The portrait is a first, Brown said: “That is one of the best things that could happen and the little community of Orange is famous for doing what’s right,” he said.


Karen Mask, district director with the Office of Rep. Abigail Spanberger, D-7th, was also there Saturday.

“We absolutely wanted to be here to honor Capt. Maples,” she said. “It’s important to recognize the history, the deep history we have here in Orange County.” It’s about time there’s an African American in a portrait in the courthouse, Mask said. “It reflects the true history and diversity of the county and we’re delighted to see it.”

Portrait artist Becky Parrish, based in Orange County, shows in various galleries and had not heard of Maples when commissioned to do his painting. She was honored to be asked to do so.

“My father was also in the Army Air Force during World War II,” Parrish said of project synergy. She made the portrait in oil point based off a digital photograph of an original old photograph she had refined and colorized by McClanahan Camera in Warrenton, and effectively so, the artist said.

Parrish spent about two months working on the picture.

“The photo was old and there weren’t a lot of cast shadows, had to build up the paint several layers,” she said, describing the likeness’ subtle smile. “It was really hard to capture his eyes.”

Capt. Maples is looking sidelong in the image on which the portrait is based and the OCAAH Society wondered if it might be better if he was looking straight out. Parrish said she tried to center his eyes, but it didn’t look right so she stayed with the original look. “It’s kind of interesting he is looking out over the painting, looking toward the future,” the artist said.

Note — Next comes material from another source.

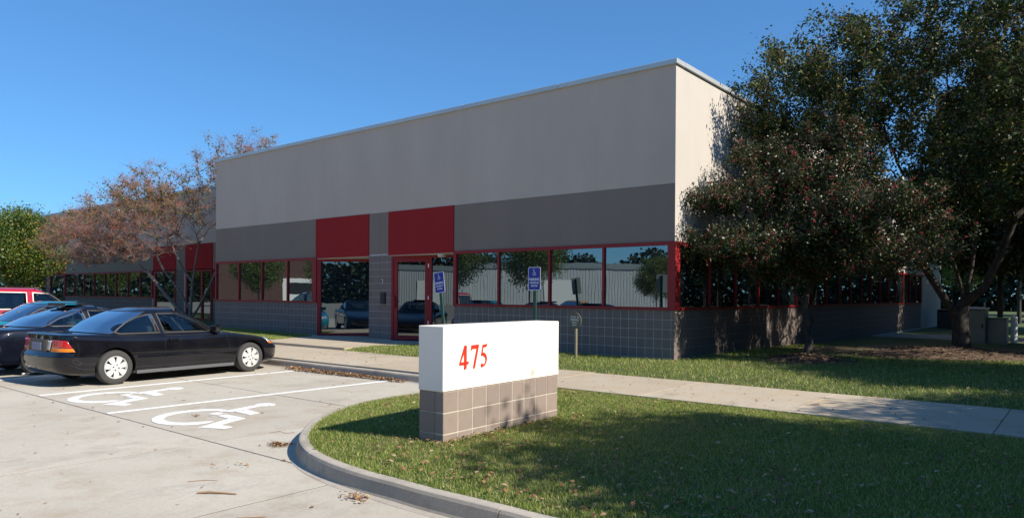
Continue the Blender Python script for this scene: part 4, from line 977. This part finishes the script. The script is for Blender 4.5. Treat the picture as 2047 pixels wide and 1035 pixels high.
def radii(par, tips, tip_r, expo, n):
    acc = np.zeros(n)
    has = np.zeros(n, bool)
    for i in range(n):
        if par[i] >= 0: has[par[i]] = True
    acc[~has] = tip_r**expo
    for i in range(n-1, 0, -1):
        if par[i] >= 0: acc[par[i]] += acc[i]
    return acc**(1/expo)
def limb_mesh(name, A, par, R, flare=1.35, zbase=0):
    n = len(A); idx = np.array([i for i in range(n) if par[i] >= 0]); P0 = A[par[idx]]; P1 = A[idx]; r0 = np.minimum(R[par[idx]], R[idx]*1.35+.002); r1 = R[idx].copy()
    main = r1 > .06; r0[main] = np.minimum(R[par[idx]][main], R[idx][main]*1.5)
    D = P1-P0; L = np.linalg.norm(D, axis=1); ok = L > 1e-4; P0, P1, r0, r1, D, L = P0[ok], P1[ok], r0[ok], r1[ok], D[ok], L[ok]; D = D/L[:, None]
    VV = []; FF = []; off = 0
    for k, sel in ((12, r1 > .045), (5, (r1 <= .045) & (r1 > .012)), (3, r1 <= .012)):
        if not sel.any(): continue
        p0, p1, a0, a1, d = P0[sel], P1[sel], r0[sel], r1[sel], D[sel]; up = np.where(np.abs(d[:, 2:3]) < .9, [[0, 0, 1.]], [[1., 0, 0]]); a_ = np.cross(d, up); a_ /= np.linalg.norm(a_, axis=1)[:, None]; b_ = np.cross(d, a_)
        th = np.arange(k)*2*np.pi/k; c_, s_ = np.cos(th), np.sin(th); ring = a_[:, None]*c_[None, :, None]+b_[:, None]*s_[None, :, None]
        ext = d*(a1*.35)[:, None]; V0 = p0[:, None]+ring*a0[:, None, None]; V1 = (p1+ext)[:, None]+ring*a1[:, None, None]; V = np.concatenate([V0, V1], 1).reshape(-1, 3); m = len(p0)
        base = (np.arange(m)*2*k)[:, None]; j = np.arange(k); F = np.stack([base+j, base+(j+1) % k, base+k+(j+1) % k, base+k+j], -1).reshape(-1, 4)+off; VV.append(V); FF.append(F); off += len(V)
    return mesh_np(name, np.concatenate(VV), np.concatenate(FF), True)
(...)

Orange County Commonwealth’s Attorney Diana O’Connell also attended the unveiling.

“I think it’s fabulous,” she said. Walking her dogs around town, the prosecutor always comes upon the state historical marker dedicated a few years back to Maples.

“My dad was a fighter pilot so I was always like man, we need more than this,” O’Connell said. “I am thrilled, absolutely thrilled. Gave his life for our country, put him in here just like the other people.”